Pour moi je trouve que c’est une bonne chose pour tout le monde, tu peux demander à beaucoup de personnes, le tourisme profite quand même pas mal aux locaux aussi. Ce que l’on peut regretter c’est tout de même l’ambiance à l’eau qui a changé, sur un seul spot surtout, c’est la Pointe (Anchor point). Y’en a qui viennent juste pour surfer la pointe, ils n’ont jamais mis le bout de leur nose sur les autres spots… Faut voir que ça ne concerne pas seulement l’industrie du surf, tout le monde peut gagner sa part, comme par exemple les taxis, les restaurants, les loueurs de voitures, les épiciers, les hôtels. Le problème c’est peut-être les gros industriels qui dirigent le domaine du tourisme, qui n’ont d’ailleurs rien à voir avec nous, ils n’ont même rien à voir avec le tourisme… C’est uniquement des businessmans qui ne voient que les profits, et non l’impact que leur activité peut avoir sur les populations, et les territoires… Ils ont oublié qu’il y a d’autres moyens pour rendre les paysages plus harmonieux que des grands blocs de bétons.

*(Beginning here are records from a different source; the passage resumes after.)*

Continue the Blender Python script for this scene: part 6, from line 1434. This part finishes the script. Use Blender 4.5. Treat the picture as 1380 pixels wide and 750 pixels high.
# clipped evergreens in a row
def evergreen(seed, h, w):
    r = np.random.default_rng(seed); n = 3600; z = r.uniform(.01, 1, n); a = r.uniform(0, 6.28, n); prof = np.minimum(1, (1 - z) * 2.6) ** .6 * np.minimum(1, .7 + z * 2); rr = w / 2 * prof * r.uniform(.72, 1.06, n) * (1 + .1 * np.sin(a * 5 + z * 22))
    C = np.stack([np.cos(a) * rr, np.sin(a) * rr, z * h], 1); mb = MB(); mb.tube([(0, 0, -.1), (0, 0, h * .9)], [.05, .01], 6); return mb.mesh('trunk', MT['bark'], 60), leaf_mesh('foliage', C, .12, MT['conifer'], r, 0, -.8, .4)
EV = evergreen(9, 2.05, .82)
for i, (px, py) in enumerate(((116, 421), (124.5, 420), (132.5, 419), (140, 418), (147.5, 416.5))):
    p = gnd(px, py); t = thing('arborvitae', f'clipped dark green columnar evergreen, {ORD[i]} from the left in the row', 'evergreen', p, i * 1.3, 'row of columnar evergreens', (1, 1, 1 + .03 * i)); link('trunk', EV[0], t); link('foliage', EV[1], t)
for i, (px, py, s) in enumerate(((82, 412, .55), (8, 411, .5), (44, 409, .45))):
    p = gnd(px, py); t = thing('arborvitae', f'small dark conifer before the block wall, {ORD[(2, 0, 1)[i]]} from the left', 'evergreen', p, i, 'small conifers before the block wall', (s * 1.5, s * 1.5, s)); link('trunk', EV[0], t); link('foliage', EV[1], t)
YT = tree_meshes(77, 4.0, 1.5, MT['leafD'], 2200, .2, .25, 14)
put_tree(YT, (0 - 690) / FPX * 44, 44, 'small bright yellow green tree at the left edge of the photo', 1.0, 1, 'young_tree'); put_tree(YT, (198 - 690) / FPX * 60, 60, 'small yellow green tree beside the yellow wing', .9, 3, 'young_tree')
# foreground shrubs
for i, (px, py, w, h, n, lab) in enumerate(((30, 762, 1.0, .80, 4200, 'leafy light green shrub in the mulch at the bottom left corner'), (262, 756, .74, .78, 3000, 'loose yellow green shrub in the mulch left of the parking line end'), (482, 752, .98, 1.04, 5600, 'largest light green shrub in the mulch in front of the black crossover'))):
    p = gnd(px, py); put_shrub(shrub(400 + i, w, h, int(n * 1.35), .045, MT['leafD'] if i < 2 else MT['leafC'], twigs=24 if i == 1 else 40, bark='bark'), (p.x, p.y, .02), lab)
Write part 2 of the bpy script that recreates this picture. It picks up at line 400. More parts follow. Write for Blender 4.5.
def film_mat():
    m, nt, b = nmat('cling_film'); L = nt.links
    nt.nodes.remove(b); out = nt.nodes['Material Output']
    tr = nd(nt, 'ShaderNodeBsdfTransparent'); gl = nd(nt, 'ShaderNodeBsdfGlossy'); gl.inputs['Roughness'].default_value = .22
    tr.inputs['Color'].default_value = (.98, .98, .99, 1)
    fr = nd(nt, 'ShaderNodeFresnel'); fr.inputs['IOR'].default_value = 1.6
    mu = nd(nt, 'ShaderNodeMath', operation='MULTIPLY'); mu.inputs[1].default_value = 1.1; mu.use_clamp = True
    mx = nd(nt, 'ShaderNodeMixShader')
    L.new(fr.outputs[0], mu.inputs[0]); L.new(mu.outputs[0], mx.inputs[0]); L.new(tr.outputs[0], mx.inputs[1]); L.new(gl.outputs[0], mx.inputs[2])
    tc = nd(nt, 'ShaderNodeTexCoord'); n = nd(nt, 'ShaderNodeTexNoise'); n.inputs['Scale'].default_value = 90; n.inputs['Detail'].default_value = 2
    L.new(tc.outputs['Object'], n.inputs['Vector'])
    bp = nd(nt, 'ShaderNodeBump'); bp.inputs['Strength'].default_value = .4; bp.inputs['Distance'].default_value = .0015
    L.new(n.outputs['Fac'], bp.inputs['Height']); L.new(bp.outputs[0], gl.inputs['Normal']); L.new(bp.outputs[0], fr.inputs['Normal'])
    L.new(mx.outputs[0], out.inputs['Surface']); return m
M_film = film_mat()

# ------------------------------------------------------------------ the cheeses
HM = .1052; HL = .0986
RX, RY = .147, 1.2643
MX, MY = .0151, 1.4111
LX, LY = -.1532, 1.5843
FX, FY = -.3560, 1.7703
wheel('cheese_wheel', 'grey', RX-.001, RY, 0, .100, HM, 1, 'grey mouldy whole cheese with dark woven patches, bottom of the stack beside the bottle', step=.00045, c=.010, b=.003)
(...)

 Si l’activité continues d’augmenter formerais-tu un apprenti shaper, pour avoir quelqu’un qui travaille avec toi ?

Pas seulement un. Je vais en prendre plusieurs avoir moi, après la formation, il y en aura spécialisés en glaçage, en ponçage, en shape. J’ai déjà prévu un terrain de 100 m2 sur lequel je vais construire un nouvel atelier. Je ne sais pas encore pour quand, ça va dépendre du boulot, si ça marche bien cette année, je vais commencer la construction rapidement. Je compte aussi sur le soutien du gouvernement, sinon c’est impossible.

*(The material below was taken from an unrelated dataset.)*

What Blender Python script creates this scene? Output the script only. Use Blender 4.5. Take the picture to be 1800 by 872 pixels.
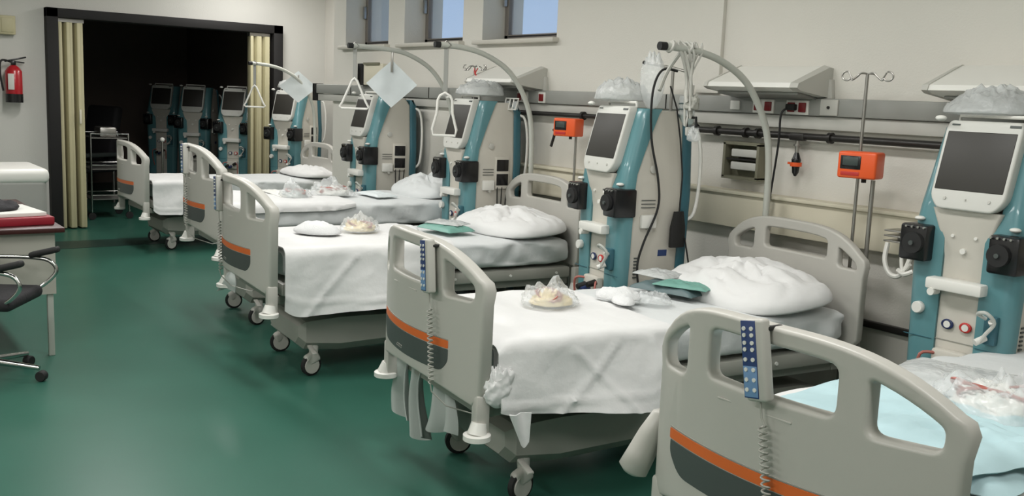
import bpy, bmesh, math, random
from mathutils import Vector, Matrix, noise
for o in list(bpy.data.objects): bpy.data.objects.remove(o)
random.seed(7)
PI = math.pi
SC = bpy.context.scene
COL = SC.collection

# ------------------------------------------------------------------ camera
YAW, PITCH, ROLL, CH = 0.9409, 0.1512, 0.0413, 1.6783
fw = Vector((-math.sin(YAW)*math.cos(PITCH), math.cos(YAW)*math.cos(PITCH), -math.sin(PITCH)))
rt = fw.cross(Vector((0, 0, 1))).normalized(); up = rt.cross(fw)
r2 = math.cos(ROLL)*rt + math.sin(ROLL)*up; u2 = -math.sin(ROLL)*rt + math.cos(ROLL)*up
cam = bpy.data.cameras.new('camera'); camo = bpy.data.objects.new('camera', cam); COL.objects.link(camo)
camo.matrix_world = Matrix(((r2.x, u2.x, -fw.x, 0), (r2.y, u2.y, -fw.y, 0), (r2.z, u2.z, -fw.z, CH), (0, 0, 0, 1)))
cam.sensor_width = 36; cam.lens = 1721.33/1800*36; cam.clip_start = 0.05
SC.camera = camo
# ------------------------------------------------------------------ exposure, sky, lamps
SC.view_settings.view_transform = 'Standard'; SC.view_settings.look = 'None'
SC.view_settings.gamma = 1; SC.view_settings.use_curve_mapping = False
SC.view_settings.exposure = -0.22
W = bpy.data.worlds.new('sky'); SC.world = W; W.use_nodes = True
nt = W.node_tree; nt.nodes.clear()
out = nt.nodes.new('ShaderNodeOutputWorld'); bg = nt.nodes.new('ShaderNodeBackground')
tc = nt.nodes.new('ShaderNodeTexCoord'); sx = nt.nodes.new('ShaderNodeSeparateXYZ'); cr = nt.nodes.new('ShaderNodeValToRGB')
nt.links.new(tc.outputs['Generated'], sx.inputs[0]); nt.links.new(sx.outputs['Z'], cr.inputs[0])
cr.color_ramp.elements[0].position = 0.0; cr.color_ramp.elements[0].color = (.40, .56, .80, 1)
cr.color_ramp.elements[1].position = 0.45; cr.color_ramp.elements[1].color = (.12, .28, .60, 1)
nt.links.new(cr.outputs[0], bg.inputs[0]); bg.inputs[1].default_value = 1.15
nt.links.new(bg.outputs[0], out.inputs[0])
def area(name, loc, sx_, sy_, power, col=(1, .98, .955), rot=(0, 0, 0)):
    l = bpy.data.lights.new(name, 'AREA'); l.shape = 'RECTANGLE'; l.size = sx_; l.size_y = sy_; l.energy = power; l.color = col
    o = bpy.data.objects.new(name, l); COL.objects.link(o); o.location = loc; o.rotation_euler = rot
for (lx, ly, p) in ((-9.4, 2.2, 46), (-7.0, 2.2, 50), (-4.6, 2.2, 50), (-2.2, 2.2, 46), (0.3, 2.0, 42), (-7.0, -1.1, 42), (-4.2, -1.1, 54), (-1.4, -1.1, 72), (-10.7, 4.4, 48)):  # last one is an extra fill, added to brighten the back wall recess
    area('ceiling_and_fill_lamp', (lx, ly, 3.14), 1.3, .35, p)

# ------------------------------------------------------------------ materials
def s2l(c):
    c = c/255.0
    return c/12.92 if c <= .04045 else ((c+.055)/1.055)**2.4
def rgb(r, g, b): return (s2l(r), s2l(g), s2l(b), 1)
def mat(name, col, rough=.5, metal=0, var=.06, scale=8, bump=0, bscale=60, emis=None, trans=0, alpha=1, sheen=0, coat=0, stretch=None):
    m = bpy.data.materials.new(name); m.use_nodes = True
    n = m.node_tree; b = n.nodes['Principled BSDF']
    t = n.nodes.new('ShaderNodeTexCoord'); no = n.nodes.new('ShaderNodeTexNoise'); no.inputs['Scale'].default_value = scale
    no.inputs['Detail'].default_value = 4
    src = t.outputs['Object']
    if stretch:
        mp = n.nodes.new('ShaderNodeMapping'); mp.inputs['Scale'].default_value = stretch
        n.links.new(src, mp.inputs[0]); src = mp.outputs[0]
    n.links.new(src, no.inputs['Vector'])
    mx = n.nodes.new('ShaderNodeMixRGB'); mx.blend_type = 'MIX'
    a = tuple(max(0, c*(1-var)) for c in col[:3]) + (1,); d = tuple(min(1, c*(1+var)) for c in col[:3]) + (1,)
    mx.inputs[1].default_value = a; mx.inputs[2].default_value = d
    n.links.new(no.outputs['Fac'], mx.inputs[0]); n.links.new(mx.outputs[0], b.inputs['Base Color'])
    b.inputs['Roughness'].default_value = rough; b.inputs['Metallic'].default_value = metal
    b.inputs['Transmission Weight'].default_value = trans; b.inputs['Alpha'].default_value = alpha
    b.inputs['Coat Weight'].default_value = coat; b.inputs['Sheen Weight'].default_value = sheen
    if bump:
        n2 = n.nodes.new('ShaderNodeTexNoise'); n2.inputs['Scale'].default_value = bscale; n2.inputs['Detail'].default_value = 3
        bp = n.nodes.new('ShaderNodeBump'); bp.inputs['Strength'].default_value = bump; bp.inputs['Distance'].default_value = .01
        n.links.new(t.outputs['Object'], n2.inputs['Vector']); n.links.new(n2.outputs['Fac'], bp.inputs['Height']); n.links.new(bp.outputs[0], b.inputs['Normal'])
    if emis: b.inputs['Emission Color'].default_value = emis[0]; b.inputs['Emission Strength'].default_value = emis[1]
    return m
M = dict(
 wall=mat('wall_paint', rgb(214, 211, 203), .85, var=.03, scale=1.5, bump=.15, bscale=90),
 wallback=mat('back_wall_paint', rgb(205, 204, 198), .85, var=.03, scale=1.5, bump=.15, bscale=90),
 lowwall=mat('lower_wall_grey', rgb(188, 186, 178), .7, var=.04, scale=2),
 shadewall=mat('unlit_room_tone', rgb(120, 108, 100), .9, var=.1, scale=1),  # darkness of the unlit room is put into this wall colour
 black=mat('black_frame', rgb(16, 14, 14), .7),
 ceil=mat('ceiling_paint', rgb(225, 223, 215), .9),
 floor=mat('green_vinyl', rgb(50, 96, 82), .34, var=.22, scale=1.3, bump=.03, bscale=6),
 floorstrip=mat('dark_green_strip', rgb(36, 62, 54), .4, var=.2, scale=2),
 cream=mat('cream_vinyl', rgb(188, 181, 146), .5, var=.05, bump=.1),
 bed=mat('bed_plastic', rgb(184, 182, 175), .38, var=.02),
 white=mat('white_plastic', rgb(225, 224, 218), .35, var=.02),
 frame=mat('grey_painted_metal', rgb(160, 160, 152), .45, var=.04),
 cover=mat('chassis_plastic', rgb(150, 150, 142), .5, var=.04),
 orange=mat('orange_strip', rgb(215, 105, 45), .4),
 panel=mat('dark_grey_panel', rgb(72, 78, 76), .45, var=.05),
 blue=mat('blue_keypad', rgb(40, 62, 110), .4),
 lblue=mat('pale_blue_keypad', rgb(110, 145, 185), .4),
 sheet=mat('white_cotton', rgb(220, 220, 219), .9, var=.02, scale=5, bump=.25, bscale=25, sheen=.2),
 sheet2=mat('cool_white_cotton', rgb(211, 214, 214), .9, var=.03, scale=5, bump=.25, bscale=25, sheen=.2),
 towel=mat('white_towel', rgb(225, 226, 226), .95, var=.03, scale=40, bump=.5, bscale=160),
 greycloth=mat('grey_cloth', rgb(176, 182, 178), .9, var=.06, bump=.3, bscale=20),
 bluepad=mat('pale_blue_pad', rgb(176, 204, 209), .8, var=.04, scale=12, bump=.3, bscale=20),
 teal=mat('teal_plastic', rgb(88, 134, 140), .3, var=.03, coat=.2),
 dteal=mat('deep_teal_plastic', rgb(50, 96, 108), .35, var=.04),
 beige=mat('machine_beige', rgb(200, 196, 186), .4, var=.02),
 screen=mat('dark_screen', rgb(50, 48, 44), .5, var=.03),
 blackp=mat('black_plastic', rgb(20, 20, 22), .25, var=.1),
 rubber=mat('black_rubber', rgb(26, 26, 26), .7),
 chrome=mat('chrome', rgb(200, 200, 198), .18, 1, var=.02),
 steel=mat('brushed_steel', rgb(165, 163, 158), .35, .9, var=.04),
 pole=mat('pole_paint', rgb(186, 188, 180), .35, var=.02),
 rail=mat('service_rail_grey', rgb(146, 147, 142), .5, var=.04),
 rail2=mat('service_rail_pale', rgb(188, 187, 180), .5, var=.03),
 ledge=mat('ledge_cream', rgb(214, 208, 188), .6, var=.05, scale=3),
 pipe=mat('dark_pipe', rgb(44, 42, 40), .4, .3),
 redsock=mat('red_socket', rgb(120, 18, 24), .4),
 orangep=mat('orange_pump_plastic', rgb(232, 92, 40), .35),
 lcd=mat('lcd_grey', rgb(62, 72, 70), .3),
 red=mat('extinguisher_red', rgb(176, 24, 36), .3, coat=.3),
 redfold=mat('red_folder', rgb(140, 24, 40), .5),
 paper=mat('paper', rgb(220, 220, 214), .8),
 bpaper=mat('bluish_paper', rgb(212, 219, 220), .85, bump=.1),
 bezel=mat('monitor_housing', rgb(202, 202, 196), .4, var=.02),
 wood=mat('dark_red_laminate', rgb(58, 24, 22), .4, var=.2, stretch=(1, 12, 1)),
 desk=mat('desk_grey', rgb(170, 168, 158), .6, var=.03),
 seat=mat('dark_upholstery', rgb(34, 33, 36), .8, var=.1, bump=.3),
 plastic=mat('clear_plastic_film', rgb(232, 236, 236), .18, var=.02, alpha=.34, bump=.9, bscale=22),
 filmthin=mat('milky_plastic_film', rgb(212, 215, 214), .25, var=.04, alpha=.6, bump=1.0, bscale=30),
 yellow=mat('yellowish_contents', rgb(222, 202, 150), .5, var=.2, scale=30, bump=.5),
 pink=mat('reddish_tubing', rgb(170, 100, 90), .4),
 green=mat('green_wrap', rgb(112, 160, 148), .5, var=.1, bump=.3, bscale=18),
 dgreen=mat('dark_green_wrap', rgb(84, 104, 106), .5, var=.1),
 winframe=mat('window_frame_brown', rgb(126, 120, 114), .5, .2),
 sill=mat('stone_sill', rgb(196, 192, 182), .5, var=.05),
 olive=mat('olive_grey_box', rgb(120, 118, 100), .5),
 tube=mat('clear_tubing', rgb(210, 212, 206), .25, alpha=.75),
 darkblue=mat('dark_blue_cap', rgb(30, 44, 84), .3),
 redcap=mat('red_cap', rgb(186, 50, 48), .3),
 orangeskin=mat('orange_wrapper', rgb(210, 110, 70), .5),
)
M['floor'].node_tree.nodes['Principled BSDF'].inputs['Specular IOR Level'].default_value = .32
gm = bpy.data.materials.new('window_glass'); gm.use_nodes = True
b_ = gm.node_tree.nodes['Principled BSDF']; b_.inputs['Base Color'].default_value = (.9, .95, 1, 1); b_.inputs['Roughness'].default_value = .02
b_.inputs['Alpha'].default_value = .12
M['glass'] = gm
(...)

Depuis combien de Temps tu connais Elsa et Youssef ?

Je connais Youssef depuis que j’ai commencé le surf. Le premier jour où j’ai appris à surfer, au 14 (plage d’Imourane), j’ai rencontré Youss’, on a discuté, en plus on avait des points communs comme la pêche. Il surf tout le temps, tous les jours, les grosses vagues, sous le vent, sous la pluie, c’est un vrai waterman mais c’est surtout un vrai ami. Et comme il casse beaucoup de planches il me donne pas mal de boulot ! (rires)

Merci Fahd.

De rien, merci à toi.

Fahd le Shaper – Maroc – OuiSurf en Afrique from OuiSurf on Vimeo.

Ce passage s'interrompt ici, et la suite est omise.